Spurgeon Thursday

 THE WAILING OF RISCA

NO. 349

A SERMON DELIVERED ON SABBATH MORNING, DECEMBER 9, 1860,
BY THE REV. C. H. SPURGEON,
AT EXETER HALL, STRAND.

Suddenly are my tents spoiled and my curtains in a moment.” Jeremiah 4:20.

Youthful Charles Spurgeon  THE sorrow of the weeping Prophet was exceedingly heavy when he uttered these words of bitter lamentation. A great and present burden from the Lord is weighing so heavily upon our hearts this morning that we cannot spare so much as a moment for sympathy with the griefs of past ages. God has visited our land and His strokes have been exceedingly hard. We are constrained to take up a wailing and cry aloud, “Suddenly are my tents spoiled and my curtains in a moment.”

There is a spot in South Wales which has frequently yielded me a quiet and delightful retreat. Beautiful for situation, surrounded by lofty mountains, pierced by romantic valleys—the breathing of its air refreshes the body and the sight of the eyes makes glad the heart. I have climbed its hills, I have seen the ever-widening landscape, the mountains of Wales, the plains of England and the seas sparkling afar. I have descended the hills and marked the mist creeping up the side of the hills and covering the woods in clouds. I have mingled with its godly men and women and worshipped God in their assemblies.

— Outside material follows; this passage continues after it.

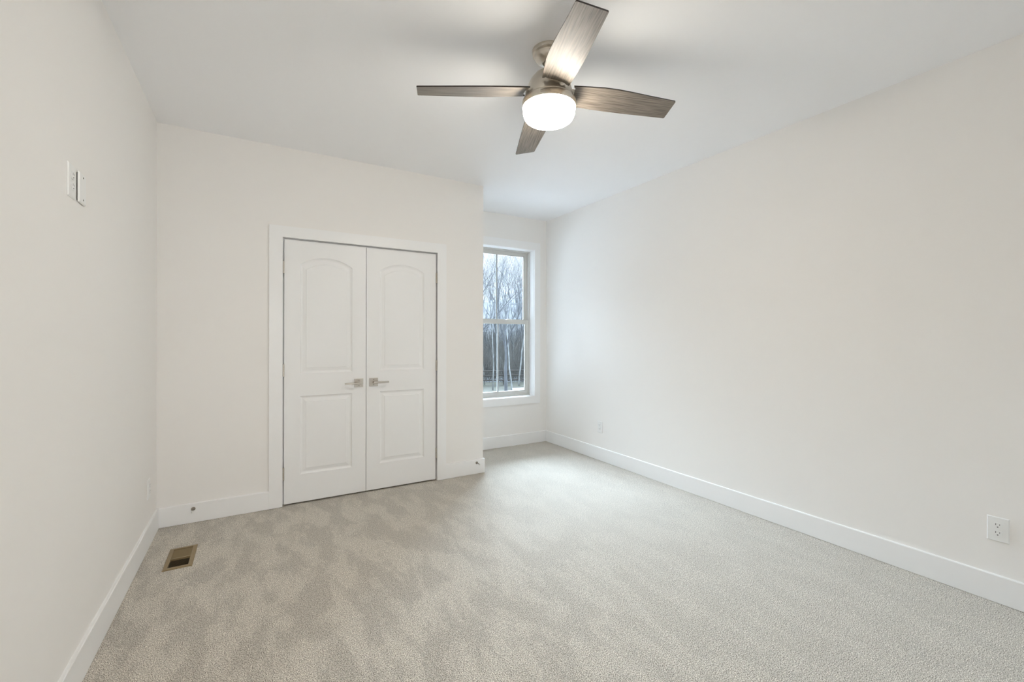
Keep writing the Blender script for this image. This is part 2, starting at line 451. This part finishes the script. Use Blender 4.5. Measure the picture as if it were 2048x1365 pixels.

These lips have ministered the Word in that once happy valley. I have been fired with the glorious enthusiasm of the people when they have listened to the Word. Well does my soul remember one night which I shall never forget in time or in eternity, when, crowded together in the place of worship, hearty Welsh miners responded to every word of Christ’s minister with their “gogoniants” encouraging me to preach the Gospel and crying “Glory to God” while the message was proclaimed.

I remember how they constrained me and kept me well nigh to midnight, preaching three sermons one after another, almost without rest—for they loved to listen to the Gospel. God was present with us and many a time has the baptismal pool been stirred since then by the fruit of that night’s labor. Nor shall I ever forget when standing in the open air beneath God’s blue sky I addressed a mighty gathering within a short distance of that spot. The Spirit of God was poured upon us and men and women were swayed to and fro under the heavenly message as the corn is moved in waves by the summer winds. Great was our joy that day when the people met together in thousands and with songs and praises separated to their homes, talking of what they had heard.

But now our visitation of that neighborhood must ever be mingled with sorrow. How has God been pleased to smite down strong men and to take away the young men upon a sudden! “How suddenly are my tents spoiled and my curtains in a moment.” Oh, valley of Risca, I take up a lamentation for you—the Lord has dealt sorely with you. Behold and see if there is sorrow in any valley like unto your sorrow which is done unto you. The angel of death has emptied out his quiver upon you.

The awful reaper has gathered to himself full sheaves from your beautiful valley.

You all know the story—it scarcely needs that I should tell it to you. Last Saturday week some two hundred or more miners descended in health and strength to their usual work in the bowels of the earth. They had not been working long—their wives and their children had risen and their little ones had gone to their schools when suddenly there was heard a noise at the mouth of the pit—it was an explosion—all knew what it meant. Men’s hearts failed them, for well they prophesied the horror which would soon reveal itself.